We're one month into it, and Spring is in full force here in the Silicon Valley. This season is all about rebirth, both figurative and literal, and as such, it seems like the time for our competition to dust off their old FUD, and try to put in a new spin on it. Tony Asaro in a recent post referred to one example.
The latest example stems from a post by Sepaton's resident blogger, Jay Livens, on the heels of their announcement that they closed a sixth round of funding.
He states:
"One of the questions I often get asked is 'how do your products compare to Data Domain's?' In my opinion, we really don't compare because we play in different market segments. Data Domain's strength is in the low-end of the market, think SMB/SME while SEPATON plays in the enterprise segment. These two segments have very different needs, which are reflected in the fundamentally different architectures of the SEPATON and Data Domain products."
Let's examine the facts. Our systems are deployed in the datacenters of many large enterprises. For example, the major financial services firm where I did my last field installation is storing over 5PB across four geographically distributed datacenters. These large enterprise customers clearly see the value in Data Domain's well-designed inline approach that does not slow down backups or restores, enables immediate replication of deduplicated data, and makes the deduplication process transparent to users and applications. To do this in practice is difficult since the process of identifying duplicates inline is inherently a very compute intensive process. WIthout careful thought about how to inline, the resulting design makes inefficient use of CPU, memory and disk resources or just runs too slowly to be effective.
Vendors that cannot successfully navigate these challenges must go to market with post-process deduplication systems. While this may allow them to avoid the hard problems of delivering deduplication with speed and simplicity, the consequences are many. Directly stated, post-process deduplication systems are just like traditional storage systems. They have the same disk I/O bottlenecks as traditional VTLs - they require disproportionately high spindle counts just to land the native data to a disk cache. That data must then be read back from disk and deduplicated before any additional processes, such as replication or verification, can occur.

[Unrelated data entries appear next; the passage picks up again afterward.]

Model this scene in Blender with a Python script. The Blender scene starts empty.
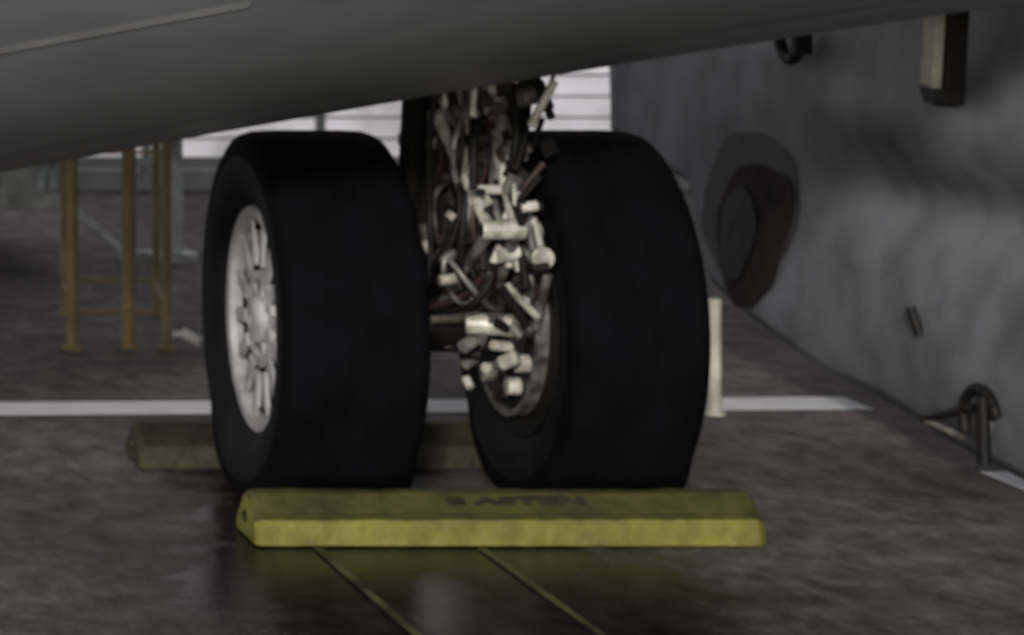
import bpy, bmesh, math, random
from mathutils import Vector, Matrix
random.seed(23)
S=bpy.context.scene
C=S.collection
# ---------------------------------------------------------------- materials
def mat(name,c1,c2=None,rough=.6,metal=0,scale=5,bump=0.0,bscale=None,spec=.5,detail=6,stretch=None,grime=0,gs=7,emit=0):
    m=bpy.data.materials.new(name); m.use_nodes=True
    n=m.node_tree.nodes; l=m.node_tree.links; b=n['Principled BSDF']
    c2=c2 or [v*.6 for v in c1]
    tc=n.new('ShaderNodeTexCoord'); mp=n.new('ShaderNodeMapping')
    l.new(tc.outputs['Object'],mp.inputs[0])
    if stretch: mp.inputs['Scale'].default_value=stretch
    no=n.new('ShaderNodeTexNoise'); no.inputs['Scale'].default_value=scale; no.inputs['Detail'].default_value=detail
    l.new(mp.outputs[0],no.inputs['Vector'])
    cr=n.new('ShaderNodeValToRGB'); cr.color_ramp.elements[0].position=.35; cr.color_ramp.elements[1].position=.68
    cr.color_ramp.elements[0].color=(*c2,1); cr.color_ramp.elements[1].color=(*c1,1)
    l.new(no.outputs['Fac'],cr.inputs[0]); out=cr.outputs[0]
    if grime:
        n3=n.new('ShaderNodeTexNoise'); n3.inputs['Scale'].default_value=scale*gs; n3.inputs['Detail'].default_value=8
        l.new(mp.outputs[0],n3.inputs['Vector'])
        c3=n.new('ShaderNodeValToRGB'); c3.color_ramp.elements[0].position=.36; c3.color_ramp.elements[1].position=.55
        c3.color_ramp.elements[0].color=(1-grime,)*3+(1,); c3.color_ramp.elements[1].color=(1,1,1,1)
        l.new(n3.outputs['Fac'],c3.inputs[0])
        mx=n.new('ShaderNodeMix'); mx.data_type='RGBA'; mx.blend_type='MULTIPLY'; mx.inputs[0].default_value=1
        l.new(out,mx.inputs[6]); l.new(c3.outputs[0],mx.inputs[7]); out=mx.outputs[2]
    l.new(out,b.inputs['Base Color'])
    if emit:
        l.new(out,b.inputs['Emission Color']); b.inputs['Emission Strength'].default_value=emit
    b.inputs['Roughness'].default_value=rough; b.inputs['Metallic'].default_value=metal
    b.inputs['Specular IOR Level'].default_value=spec
    if bump:
        n2=n.new('ShaderNodeTexNoise'); n2.inputs['Scale'].default_value=bscale or scale*4; n2.inputs['Detail'].default_value=5
        l.new(mp.outputs[0],n2.inputs['Vector'])
        bp=n.new('ShaderNodeBump'); bp.inputs['Strength'].default_value=bump; bp.inputs['Distance'].default_value=.02
        l.new(n2.outputs['Fac'],bp.inputs['Height']); l.new(bp.outputs[0],b.inputs['Normal'])
    return m
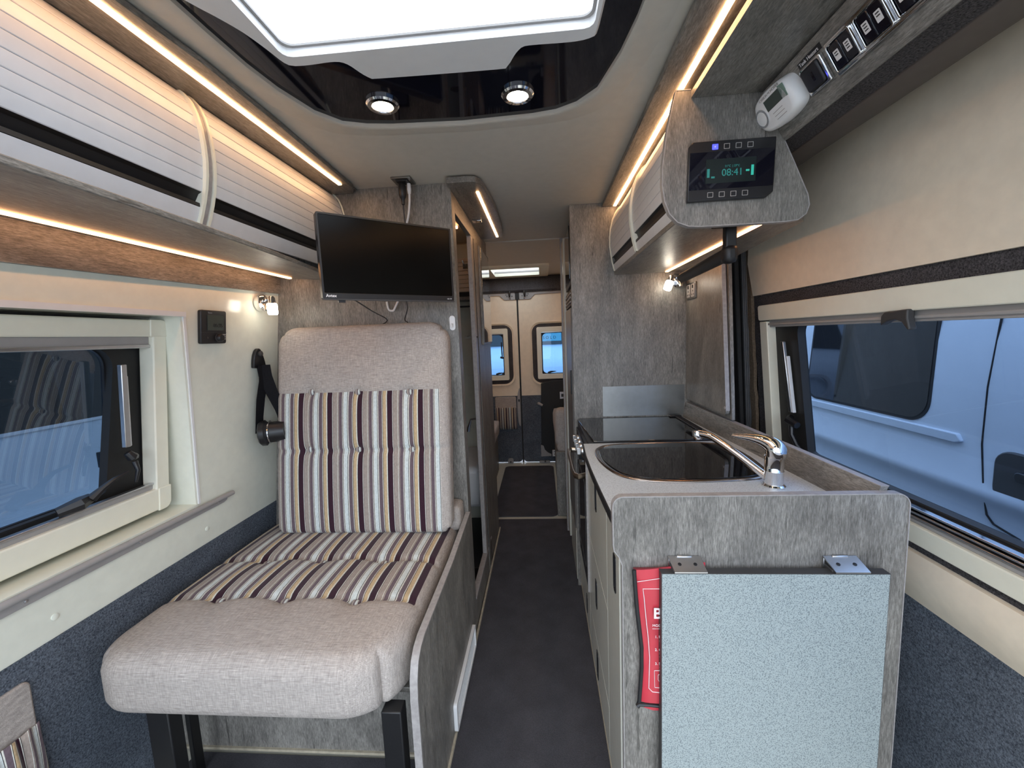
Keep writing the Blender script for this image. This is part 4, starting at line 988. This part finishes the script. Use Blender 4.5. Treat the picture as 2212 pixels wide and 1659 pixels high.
loft(bm, lp); fin('pouch_body', bm, 'red', rp_, ang=70)
T('binding', [(x, .889, z) for x, z in ed_], .0048, 'black', rp_, 8, flat=.8)
T('binding', [(.199, .887, .421), (.203, .886, .426), (.225, .884, .427), (.26, .884, .424)], [.006, .0045, .004, .004], 'black', rp_, 8)
P('lower_tab', [(.212, .424), (.27, .424), (.27, .408), (.235, .408), (.214, .415)], XZ(.889), 0, .004, 'red', rp_)
def rx(z):  # binding edge at height z
    for (x0, z0), (x1, z1) in zip(ed_, ed_[1:]):
        if z1 <= z <= z0: return x0+(x1-x0)*(z-z0)/(z1-z0)
    return .205
T('stitching', [(rx(.737)+.004+t*.06, .8825-.003*t, .737+.012*t) for t in (0, .5, 1)], .0007, 'pinkprint', rp_, 6)
def fr_(z): return rx(z)+.0165
T('printed_frame', [(.27, .8800, .722), (fr_(.72)-.001, .8825, .720), (fr_(.70), .8825, .70), (fr_(.65), .8825, .65), (fr_(.6), .8825, .60), (fr_(.55), .8825, .55), (fr_(.5), .8825, .50), (fr_(.47)+.001, .8825, .472), (fr_(.46)+.010, .8820, .463), (.27, .880, .461)], .0009, 'pinkprint', rp_, 6)
T('printed_frame', [(.27, .8800, .520), (.236, .8815, .518), (.237, .8815, .475), (.27, .880, .474)], .0008, 'pinkprint', rp_, 6)
T('printed_shield', [(.26, .8805, .513), (.2445, .881, .508), (.2445, .881, .495), (.250, .8808, .487), (.256, .8806, .482)], .0006, 'pinkprint', rp_, 6)
text('B', .036, (.2325, .8785, .651), (1, 0, 0), (0, 0, 1), 'pinkprint', rp_, bold=True)
text('MODEL:', .0085, (.2310, .8790, .630), (1, 0, 0), (0, 0, 1), 'pinkprint', rp_)
T('printed_line', [(.2310, .8800, .624), (.27, .8795, .625)], .0005, 'pinkprint', rp_, 6)
for z, s in ((.602, '1. PU'), (.592, '    RE'), (.570, '2. CO'), (.561, '    MO'), (.552, '    CO'), (.535, '3. ST'), (.526, '    LO'), (.517, '    US')):
    text(s, .0088, (.2365, .8790, z), (1, 0, 0), (0, 0, 1), 'pinkprint', rp_)

# ================================================================ RIGHT OVERHEAD LOCKER
rk = thing('overhead_locker', (.5, 1.5, 1.55), 'short overhead locker with tambour shutters above the sink', 'locker')
QR = [(1.884, .394), (1.872, .380), (1.85, .364), (1.82, .350), (1.78, .3405), (1.74, .3365), (1.70, .3365), (1.66, .3415), (1.63, .3465), (1.60, .3535), (1.588, .357)]
P('light_board', [(.398, -.3), (.398, 1.998), (.300, 1.998), (.297, 1.5), (.297, .9), (.302, .5), (.306, -.3)], XY(1.880), 0, .016, 'wy', rk, bev=.002)
B('led_strip', .3505, .3625, -.3, 1.985, 1.8765, 1.881, 'led', rk, bev=0)
tambour_door(QR, 1.090, 1.535, rk, -1, 1.870, 1.650, 1.618, .0315, lab='near shutter beside the control panel')
tambour_door(QR, 1.560, 1.992, rk, -1, 1.870, 1.650, 1.618, .0315, lab='far shutter beside the tall cabinet')
divider(QR, 1.548, .011, rk, -1, 1.55)
T('end_track', [(x-.003, 1.995, z) for z, x in QR], .0035, 'frame', rk, 6)
P('bottom_board', [(.352, 1.091), (.352, 1.998), (.80, 1.998), (.77, 1.80), (.73, 1.45), (.70, 1.17), (.640, 1.091)], XY(1.570), 0, .016, 'wyd', rk, bev=.002)
B('led_strip', .579, .591, 1.12, 1.968, 1.566, 1.571, 'ledlow', rk, bev=0)
B('back_body', .46, .60, 1.095, 1.995, 1.59, 1.87, 'wy', rk, bev=0)
pe = [(.375, 1.868), (.340, 1.868), (.333, 1.84), (.318, 1.77), (.309, 1.70), (.308, 1.655), (.314, 1.615), (.326, 1.585), (.345, 1.564), (.372, 1.553), (.40, 1.5505), (.50, 1.5505), (.60, 1.5505), (.630, 1.553), (.648, 1.566), (.655, 1.587), (.650, 1.612), (.615, 1.69), (.580, 1.765), (.563, 1.80), (.545, 1.845), (.535, 1.868)]
P('end_panel', pe, XZ(1.0750), 0, .014, 'wz', rk)
bm = bm_(); lp = []
for i, p in enumerate(pe):
    a = Vector(pe[max(i-1, 0)]); b = Vector(pe[min(i+1, len(pe)-1)]); td = (b-a).normalized(); nr = Vector((-td.y, td.x))*-.0008
    lp.append([(p[0]+nr.x, 1.0737, p[1]+nr.y), (p[0]+nr.x, 1.0905, p[1]+nr.y), (p[0]-nr.x*2, 1.0905, p[1]-nr.y*2), (p[0]-nr.x*2, 1.0737, p[1]-nr.y*2)])
loft(bm, lp); fin('panel_edging', bm, 'edge', rk, ang=60)

# control display on the locker end
cd = thing('control_display', (.468, 1.07, 1.60), 'black glossy control display with teal clock on the right locker end', 'control panel')
def CD(u, v, d=0): return (.3685+(.5675-.3685)*u+(-.004 if v < .5 else 0)*0-.004*(1-v), 1.0735-d, 1.607+(1.743-1.607)*v-.006*u*0)
P('case', [(0, .0), (.92, 0), (1, .09), (1, 1), (.04, 1), (0, .93)], CD, 0, .012, 'black', cd, bev=.002)
P('glass', [(.01, .19), (.985, .19), (.985, .815), (.01, .815)], CD, .012, .0128, 'gloss', cd)
P('lcd', [(.20, .285), (.78, .285), (.78, .69), (.20, .69)], CD, .0128, .0131, 'lcd2', cd)
for r_, (v0, u0) in enumerate(((.895, .235), (.095, .23))):
    for k in range(4):
        u = u0+k*.135+(.03 if r_ == 0 else 0)
        kx = thing('touch_key', CD(u+.035, v0)); kx.parent = cd; kx.location = WLOC[kx.name]-WLOC[cd.name]
        RG('key_outline', rr(u, u+.068, v0-.045, v0+.045, .006, 2), rr(u+.006, u+.062, v0-.036, v0+.036, .004, 2), CD, .012, .0129, 'grey' if not (r_ == 0 and k == 0) else 'bluel', kx)
        if r_ == 0 and k == 0:
            kx['label'] = 'lit blue touch key'
            P('key_face', [(u+.008, v0-.034), (u+.060, v0-.034), (u+.060, v0+.034), (u+.008, v0+.034)], CD, .012, .0127, 'bluel', kx)
            P('key_icon', [(u+.028, v0-.014), (u+.042, v0-.004), (u+.036, v0+.016), (u+.026, v0+.006)], CD, .0127, .0131, 'print', kx)
text('08:41', .0225, CD(.385, .40, .0132), (1, 0, 0), (0, 0, 1), 'teal', cd)
text('21°C  | 23°C', .0065, CD(.42, .545, .0132), (1, 0, 0), (0, 0, 1), 'teal', cd)
P('level_bar', [(.725, .385), (.755, .385), (.755, .555), (.725, .555)], CD, .0131, .0136, 'tealb', cd)
P('level_bar', [(.215, .385), (.245, .385), (.245, .53), (.215, .53)], CD, .0131, .0136, 'teal', cd)
P('battery_icon', [(.665, .455), (.705, .455), (.705, .485), (.665, .485)], CD, .0131, .0136, 'tealb', cd)
P('status_icon', [(.265, .37), (.305, .37), (.305, .40), (.265, .40)], CD, .0131, .0136, 'teal', cd)

# monitor pole hanging under the locker end
mp_ = thing('folding_pole', (.49, 1.15, 1.45), 'black folding pole hinged under the right locker', 'bracket')
B('hinge_plate', .462, .515, 1.125, 1.165, 1.563, 1.570, 'bmet', mp_)
B('hanger', .485, .514, 1.128, 1.152, 1.490, 1.565, 'bmet', mp_, bev=.004)
B('elbow', .482, .517, 1.122, 1.162, 1.468, 1.514, 'bmet', mp_, bev=.012)
T('pole', [(.500, 1.143, 1.494), (.528, 1.43, 1.497), (.552, 1.655, 1.500)], .0185, 'bmet', mp_, 14)

# things on the sloping switch fascia (u along y, v down the slope, d out of the face)
def SPm(y, v, d=0): return (.532+.496*v-.868*d, y, 1.84-.868*v-.496*d)
nrm = Vector((-.868, 0, -.496)); dn = Vector((.496, 0, -.868))
al = thing('carbon_monoxide_alarm', SPm(1.02, .08, .0), 'white oval alarm with round test button and small display on the switch fascia', 'alarm')
ao = spline([(1.078, .030), (1.083, .052), (1.080, .072), (1.066, .086), (1.03, .093), (.985, .092), (.955, .083), (.948, .064), (.951, .036), (.962, .018), (.99, .010), (1.03, .008), (1.063, .014)], 4, True)
bm = bm_()
def sA(k): return [((y-1.015)*k+1.015, (v-.05)*k+.05) for y, v in ao]
loft(bm, [[SPm(y, v, d) for y, v in sA(k)] for k, d in ((1, 0), (1, .012), (.97, .022), (.88, .029), (.80, .030))]); fin('case', bm, 'white', al, ang=50)
L('button_ring', [(.0205, 0), (.0205, .003), (.017, .0035)], SPm(1.055, .052, .029), nrm, 'chrome', al, 24)
L('test_button', [(.017, 0), (.016, .0035), (.005, .004)], SPm(1.055, .052, .029), nrm, 'white', al, 24)
P('display', [(1.030, .026), (.975, .026), (.975, .050), (1.030, .050)], SPm, .029, .0306, 'lcd', al)
P('display_glass', [(.975, .022), (.958, .024), (.958, .052), (.975, .050)], SPm, .0285, .0300, plain('greenish_plastic', (.18, .27, .22), .2), al)
for k in range(3):
    P('vent_line', [(1.020-k*.002, .060+k*.008), (.985-k*.002, .060+k*.008), (.985-k*.002, .0612+k*.008), (1.020-k*.002, .0612+k*.008)], SPm, .029, .0303, 'grey', al)
text('CARBON MONOXIDE', .0075, SPm(1.040, .0215, .0302), (0, -1, 0), -dn, 'grey', al)
hs = thing('heater_switch', SPm(.91, .05), 'black rocker switch in chrome bezel next to the white alarm', 'switch')
RG('bezel', rr(.880, .940, .030, .086, .004, 3), rr(.888, .934, .036, .080, .004, 3), SPm, 0, .008, 'chrome', hs, bev=.002)
P('rocker', rr(.888, .936, .034, .080, .006, 3), SPm, 0, .012, 'black', hs, bev=.003)
P('rocker_mark', rr(.905, .910, .048, .066, .001, 2), SPm, .012, .0128, 'gloss', hs)
P('label_strip', [(.876, .015), (.942, .015), (.942, .027), (.876, .027)], SPm, 0, .0008, 'black', hs)
text('Tank Heaters', .0100, SPm(.9385, .0245, .0009), (0, -1, 0), -dn, 'print', hs)
yb_ = .868
for gi, (ya, nb_, lab) in enumerate(((.868, 3, 'chrome plate of paired rocker switches nearest the alarm'), (.655, 3, 'chrome plate of paired rocker switches at the top edge of view'))):
    pl_ = thing('switch_plate', SPm(ya-.1, .05), lab, 'switch plate', 'chrome switch plates on the fascia')
    wy_ = .066
    P('plate', rr(ya-wy_*nb_-.006, ya, .026, .092, .004, 3), SPm, 0, .006, 'chrome', pl_, bev=.002)
    for k in range(nb_):
        a = ya-.005-k*wy_
        RG('bay_frame', rr(a-.060, a-.002, .032, .087, .005, 3), rr(a-.057, a-.005, .035, .084, .004, 3), SPm, .006, .012, 'chrome', pl_, bev=.001)
        for m_ in range(2):
            b0 = a-.006-m_*.0255
            rk_ = thing('rocker', SPm(b0-.0125, .06, .006)); rk_.parent = pl_; rk_.location = WLOC[rk_.name]-WLOC[pl_.name]
            P('rocker_face', [(b0-.0245, .036), (b0, .036), (b0, .083), (b0-.0245, .083)], SPm, .006, .0105, 'gloss', rk_, bev=.002)
            P('icon_label', rr(b0-.0185, b0-.0065, .050, .068, .001, 2), SPm, .0105, .0109, 'print', rk_)
            for q in range(3 if (k+m_) % 2 else 2): P('icon_mark', [(b0-.016, .053+q*.0045), (b0-.009, .053+q*.0045), (b0-.009, .0548+q*.0045), (b0-.016, .0548+q*.0045)], SPm, .0109, .0112, 'black', rk_)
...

This last point is critical, as in our experience, replication is the number one enterprise capability that our customers and prospects require in a deduplication storage solution, as it is key to enabling simple, reliable, and cost-effective disk-based DR. In this article from January 2006, announcing the ability to replicate the native data between their VTL's, Sepaton's president/CEO seems to share our belief in the importance of this capability:
"In recent years there have been numerous public accounts of lost or stolen tapes and the resulting corporate pressure to solve data loss. The risks are high - lost revenue and productivity, increase in customer dissatisfaction, fines and penalties and damaged corporate reputations," said Mike Worhach, president and CEO, SEPATON, Inc.
Customers looking for deduplication and replication solution who do their research will learn that Sepaton still does not have any ability to replicate deduplicated data, while our ability to do this is proven across thousands of customers. Different definitions of "enterprise" indeed.